De Gaulle est un germanophile, depuis toujours. Il combat l'Allemagne à deux reprises, mais il admire en profondeur cette civilisation. Lisez les Lettres, Notes et Carnets : même en captivité en Silésie, entre 1916 et 1918, le champ de références est là, qui l'inspire.
De même, le Rhénan Adenauer, ancien Maire de Cologne, totalement insensible à l'Ostpolitik (c'est la grande limite du personnage), aime et respecte la France. Les deux hommes, sur les décombres de trois guerres (1870, 1914, 1940), sont faits pour s'entendre. Au crépuscule de leurs vies, ils veulent léguer ensemble quelque chose de beau et de fort. Ce sera le Traité de l'Elysée, en 1963, la pierre angulaire de la construction européenne.
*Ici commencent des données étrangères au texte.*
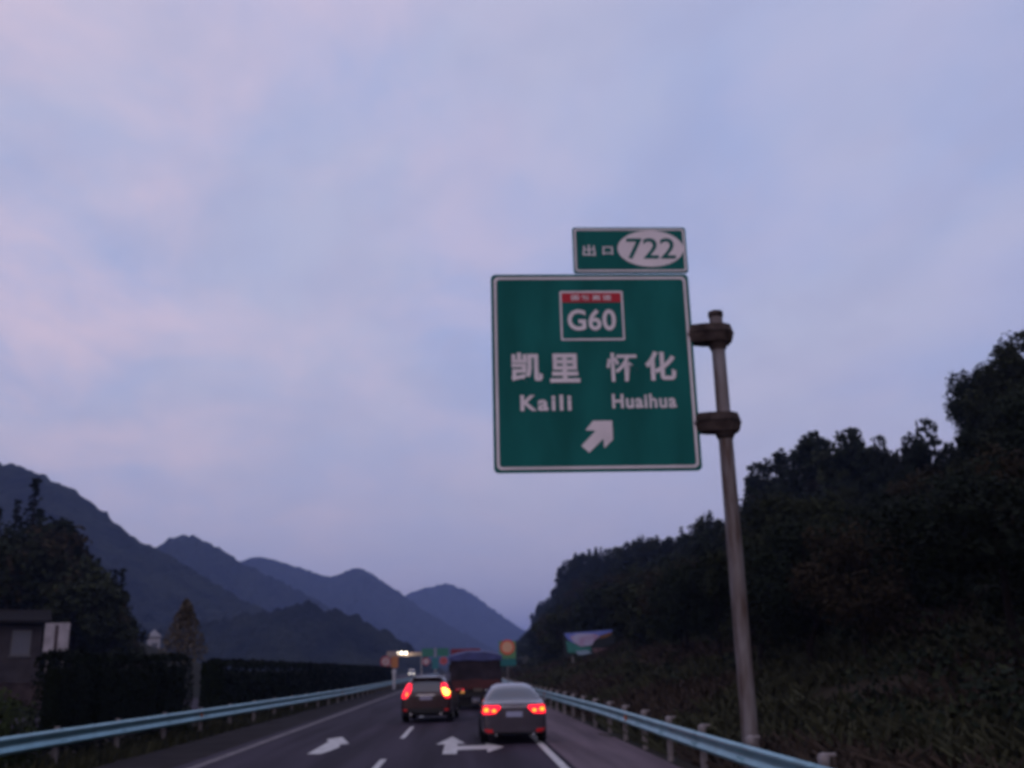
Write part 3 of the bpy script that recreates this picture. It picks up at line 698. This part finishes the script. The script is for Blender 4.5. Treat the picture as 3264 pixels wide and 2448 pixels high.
sed.patch('licence_plate', [(-.22, .70), (.22, .70), (.22, .84), (-.22, .84)], 'back', mat('plate_pale', (.30, .32, .46), .4), off=.014, cuts=2)
sed.patch('rear_bumper', [(-.86, .58), (-.6, .615), (.6, .615), (.86, .58), (.86, .54), (-.86, .54)], 'back', sed_paint, off=.022, cuts=4)
sed.patch('bumper_valance', [(-.72, .245), (.72, .245), (.62, .31), (-.62, .31)], 'back', black, off=.008, cuts=3)
sed.mirrors(2.85, 1.02, .93, sed_paint)
for sx in (-1, 1): MB().tube((sx * .5, .06, .25), (sx * .5, -.03, .25), .035, n=12).build('exhaust_pipe', chrome, sed.root)

# dark brown sport utility car
suv_paint = mat('suv_paint', (.030, .010, .011), .32, .25, coat=.7)
suv = Car('suv_car', (-1.50, 40.6, 0.004), 'dark brown high hatchback car with one tail lamp glowing yellow', 'car',
    [(.0, .82, .36, .98, 1.02, .70), (.05, .90, .30, 1.05, 1.10, .78), (.14, .925, .27, 1.08, 1.25, .74), (.30, .935, .25, 1.09, 1.52, .66), (.48, .94, .25, 1.09, 1.68, .62), (.80, .945, .25, 1.07, 1.725, .62), (1.6, .945, .25, 1.05, 1.74, .62),
     (2.4, .945, .25, 1.03, 1.72, .62), (2.85, .945, .25, 1.02, 1.55, .66), (3.3, .94, .25, 1.02, 1.22, .74), (3.6, .935, .25, 1.01, 1.09, .80), (4.2, .91, .26, .94, 1.0, .78), (4.55, .84, .30, .82, .86, .66), (4.66, .72, .36, .74, .78, .55)], suv_paint, (.92, 3.70), .36)
suv.root.scale = (1.06, 1.06, 1.0); suv.root.rotation_euler.z = R(-3.5)
suv.patch('rear_window', [(-.56, 1.15), (.56, 1.15), (.50, 1.50), (.45, 1.55), (-.45, 1.55), (-.50, 1.50)], 'back', glass)
for v in ('left', 'right'):
    suv.patch('side_window', [(.62, 1.22), (1.2, 1.14), (1.2, 1.55), (.75, 1.50)], v, glass); suv.patch('side_window', [(1.25, 1.13), (2.1, 1.12), (2.1, 1.58), (1.25, 1.56)], v, glass); suv.patch('side_window', [(2.15, 1.12), (3.1, 1.11), (2.7, 1.46), (2.15, 1.58)], v, glass)
suv.patch('windscreen', [(-.7, 1.15), (.7, 1.15), (.54, 1.6), (-.54, 1.6)], 'front', glass)
MB().prism([(-.56, 0), (.56, 0), (.50, .035), (-.50, .035)], .28, .62).build('roof_spoiler', suv_paint, suv.root, (0, 0, 1.655))
for sx in (-1, 1):
    MB().box((sx * .56, 1.4, 1.745), (.03, 1.5, .03), bev=.01).box((sx * .56, .7, 1.72), (.03, .05, .06)).box((sx * .56, 2.1, 1.72), (.03, .05, .06)).build('roof_rail', alu, suv.root)
    lamp = [(.56, 1.46), (.70, 1.46), (.78, 1.34), (.90, 1.26), (.935, 1.18), (.935, 1.0), (.84, .90), (.70, .92), (.58, 1.10), (.54, 1.28)]
    lp = [(sx * x, z) for x, z in lamp]; t = suv.patch('tail_lamp', lp if sx > 0 else lp[::-1], 'back', tail_red, off=.02)
    if sx > 0:
        c = [(.58, 1.28), (.70, 1.28), (.84, 1.18), (.89, 1.08), (.80, 1.00), (.68, 1.02), (.62, 1.14)]
        suv.patch('turn_signal', c, 'back', turn_core, off=.028, thick=.0, parent=t)
    else:
        c = [(-.74, 1.02), (-.70, 1.14), (-.67, 1.14), (-.69, 1.0)]
        suv.patch('turn_signal', c, 'back', tail_core, off=.028, thick=.0, parent=t, cuts=1)
    rf = [(sx * x, z) for x, z in ((.68, .44), (.82, .45), (.82, .52), (.68, .51))]; suv.patch('bumper_reflector', rf if sx > 0 else rf[::-1], 'back', tail_dim, off=.014, cuts=2)
    MB().tube((sx * .55, .1, .33), (sx * .55, -.03, .33), .045, n=12).build('exhaust_pipe', chrome, suv.root)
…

Aujourd'hui, jamais la France, peut-être depuis la Libération, ne s'est portée aussi mal, en matière économique et sociale. Elle n'a plus un sou. Elle n'a plus les moyens de ses politiques publiques. La CGT la paralyse et la prend en otage. Des centrales syndicales, aux pouvoirs et aux méthodes inchangés depuis 1944, font la loi. Le Code du Travail est d'une complexité inextricable. La République, en certains quartiers, n'est plus souveraine.
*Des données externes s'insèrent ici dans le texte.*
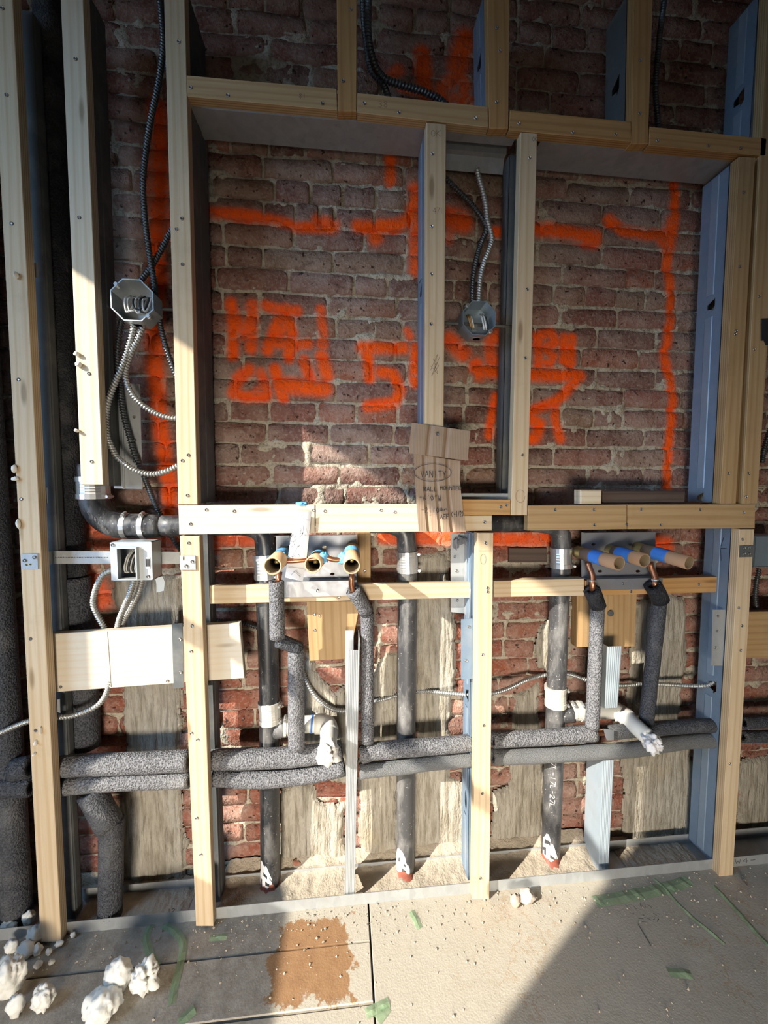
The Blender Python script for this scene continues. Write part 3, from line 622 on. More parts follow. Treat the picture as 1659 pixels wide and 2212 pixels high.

Face à ce désastre, une Allemagne "réunifiée" depuis 1990. Des gens au travail. Entre syndicats et patronat, une collaboration intelligente et constructive, qui date de Bismarck, et a fonctionné depuis sans interruption - je dis bien "sans interruption". Un rapport positif au monde du travail, enthousiaste souvent. De grandes difficultés, certes, en Saxe, en Prusse, en Thuringe, liées à la politique migratoire insensée de Mme Merkel en 2015, mais cela se résorbera.
L'équilibre des années de Gaulle - Adenauer n'est plus. La France est aujourd'hui un pays profondément affaibli. L'Allemagne, elle, va son chemin. Elle poursuit un itinéraire de renaissance entamé entre 1740 et 1786 par l'immense Frédéric II de Prusse, principalement depuis la Guerre de Sept Ans (1756-1763).
Ce chemin, depuis deux siècles et demi, est ininterrompu. Rien, ni l'occupation de la Prusse par Napoléon (1806-1813), ni le Traité de Versailles (1919), ni même la destruction du pays en 1945, n'a pu l'arrêter. Même le 8 mai 1945 n'est, dans l'Histoire allemande, qu'une défaite d'étape.
Le problème no 1 du continent européen aujourd'hui, ça n'est pas l'Angleterre, pays périphérique au continent. Non, c'est la rupture brutale, violente, sans retour ni recours, de l'équilibre entre la France et l'Allemagne. Comme si la voûte, dans la Cathédrale, commençait à faillir.
Que l'Europe demeure ou s'effondre, ne dépend pas de la machine à pondre des directives à Bruxelles. Mais de l'équilibre des forces entre la France et l'Allemagne. La rupture de cet équilibre, c'est la fin du modèle de l'après-guerre. La puissance tellurique des nations survivra aux constructions abstraites et intellectuelles des cosmopolites. Ces derniers, face à l'Histoire, auront des comptes à rendre. L'ardoise sera salée.